* _WHAT YOU WILL DO_
State the number of lines that include the string "scene", and write nothing else.

* _DATA SEGMENT_
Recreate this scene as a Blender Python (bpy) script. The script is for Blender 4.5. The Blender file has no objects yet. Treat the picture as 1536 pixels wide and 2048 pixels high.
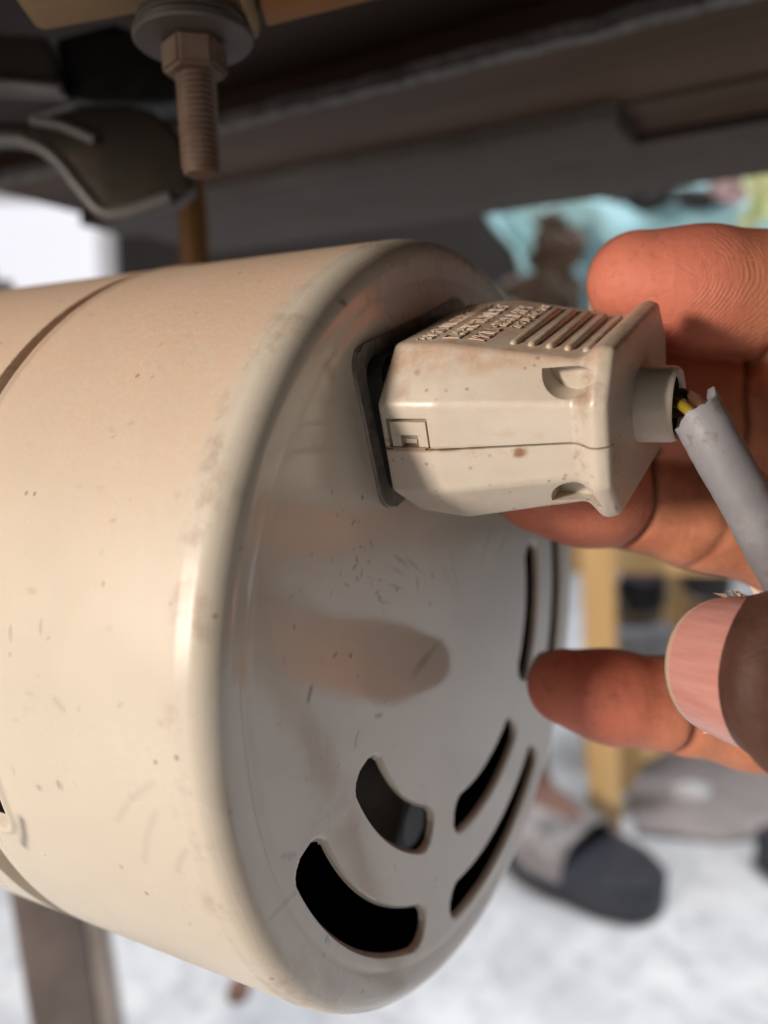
import bpy, bmesh, math, random
import numpy as np
from mathutils import Vector, Matrix, noise

random.seed(7); rng = np.random.default_rng(7)
scene = bpy.context.scene
COL = scene.collection

# ------------------------------------------------------------------ camera, world, lamps, exposure
EYE = np.array([0.0, 0.0, 0.56])
FPX, CX, CY, PITCH = 1540.0, 768.0, 1024.0, math.radians(7.5)
RX = np.array([1.0, 0, 0]); FW = np.array([0, math.cos(PITCH), -math.sin(PITCH)]); UP = np.array([0, math.sin(PITCH), math.cos(PITCH)])
cam_d = bpy.data.cameras.new("camera"); cam = bpy.data.objects.new("camera", cam_d); COL.objects.link(cam)
cam.location = EYE; cam.rotation_euler = (math.pi / 2 - PITCH, 0, 0)
cam_d.sensor_fit = 'VERTICAL'; cam_d.sensor_height = 36.0; cam_d.sensor_width = 27.0
cam_d.lens = 36.0 * FPX / 2048.0
cam_d.clip_start = 0.01; cam_d.clip_end = 60.0
cam_d.dof.use_dof = True; cam_d.dof.focus_distance = 0.104; cam_d.dof.aperture_fstop = 10.0
scene.camera = cam
world = bpy.data.worlds.new("World"); scene.world = world; world.use_nodes = True
world.node_tree.nodes["Background"].inputs[0].default_value = (0.97, 0.77, 0.53, 1)
world.node_tree.nodes["Background"].inputs[1].default_value = 0.125
scene.view_settings.view_transform = 'Standard'; scene.view_settings.look = 'None'
scene.view_settings.exposure = 0.0; scene.view_settings.gamma = 1.0

def area_lamp(name, loc, target, sx, sy, power, color):
    l = bpy.data.lights.new(name, 'AREA'); l.shape = 'RECTANGLE'; l.size = sx; l.size_y = sy
    l.energy = power; l.color = color
    o = bpy.data.objects.new(name, l); COL.objects.link(o); o.location = loc
    o.rotation_euler = (Vector(target) - Vector(loc)).to_track_quat('-Z', 'Y').to_euler()
    return o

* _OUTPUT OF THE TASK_
7